The only evidence of multiple Connies not coordinating is in "The Ultimate Computer," and that only because nobody in the aggressor force expected M-5 to play for keeps. The idea that they will always be that hapless while working togetrher is assumption, not established fact.
Navies always worry about defeat in detail. Navies of yore that couldn't communicate beyond the horizon, the most of all. Starfleet apparently can't communicate beyond the horizon. So concentration of firepower or other excellence has to happen rather concretely, with formation flying and the like. The scattershot deployment of Constitutions might suggest assets of low rather than high importance, then.
Two assumptions. How do you know all the Connies are deployed in a scattershot fashion? How do you know Starfleet holds a low opinion of them no matter how they're deployed?
Or then there's a fictional rationale that isn't immediately obvious. Perhaps Starfleet best deploy "double-blind" because the universe is so unpredictable and absurd, and having super-units on occasion randomly combine forces but also on occasion randomly maintain a safe separation is the absolute best way to police an area of space?
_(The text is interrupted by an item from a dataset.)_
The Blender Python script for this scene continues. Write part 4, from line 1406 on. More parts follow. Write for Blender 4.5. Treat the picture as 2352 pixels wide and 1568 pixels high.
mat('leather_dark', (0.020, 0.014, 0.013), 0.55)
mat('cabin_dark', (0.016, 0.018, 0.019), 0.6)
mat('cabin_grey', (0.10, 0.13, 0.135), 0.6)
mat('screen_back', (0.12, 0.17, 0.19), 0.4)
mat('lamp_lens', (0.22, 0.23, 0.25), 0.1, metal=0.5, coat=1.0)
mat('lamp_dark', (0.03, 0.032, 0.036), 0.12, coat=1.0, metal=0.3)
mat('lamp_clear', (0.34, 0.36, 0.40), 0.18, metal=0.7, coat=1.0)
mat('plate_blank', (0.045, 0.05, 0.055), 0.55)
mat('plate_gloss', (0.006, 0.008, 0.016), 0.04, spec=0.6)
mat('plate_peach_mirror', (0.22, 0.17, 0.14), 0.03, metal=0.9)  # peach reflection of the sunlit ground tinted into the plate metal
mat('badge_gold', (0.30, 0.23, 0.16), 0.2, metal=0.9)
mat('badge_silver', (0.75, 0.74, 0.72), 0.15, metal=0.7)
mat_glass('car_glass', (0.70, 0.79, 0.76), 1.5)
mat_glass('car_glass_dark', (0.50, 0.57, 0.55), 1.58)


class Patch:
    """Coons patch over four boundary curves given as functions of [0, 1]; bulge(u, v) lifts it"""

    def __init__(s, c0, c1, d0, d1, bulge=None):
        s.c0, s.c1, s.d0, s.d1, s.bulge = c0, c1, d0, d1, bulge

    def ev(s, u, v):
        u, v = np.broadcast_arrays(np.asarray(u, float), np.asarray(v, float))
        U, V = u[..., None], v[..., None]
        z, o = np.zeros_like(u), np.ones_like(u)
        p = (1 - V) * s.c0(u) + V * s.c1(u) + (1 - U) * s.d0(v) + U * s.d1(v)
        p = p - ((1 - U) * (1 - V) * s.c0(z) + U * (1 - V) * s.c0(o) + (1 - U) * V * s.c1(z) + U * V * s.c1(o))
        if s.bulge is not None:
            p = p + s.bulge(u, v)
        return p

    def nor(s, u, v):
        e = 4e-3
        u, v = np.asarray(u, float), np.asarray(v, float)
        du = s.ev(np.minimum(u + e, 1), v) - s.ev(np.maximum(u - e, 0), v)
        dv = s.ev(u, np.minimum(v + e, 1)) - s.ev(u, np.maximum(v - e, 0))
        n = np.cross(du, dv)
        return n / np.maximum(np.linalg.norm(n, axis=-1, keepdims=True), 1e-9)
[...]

The obvious thing here is that those ships are explicit crap - Starfleet in TOS loses them at a rate that would make both the DIS take of 7,000 active ships in the 2250s and the fan take of just a few hundred in the 2280s be plausible in the same universe... Anything would be better than these glass-jawed slackers! It then just becomes a matter of choosing between two completely opposite interpretations: "Starfleet doesn't have anything better" and "We only observed the interesting aspects of Starfleet life, namely those involving rusty fifth-rate tubs that keep on dying in innovative ways".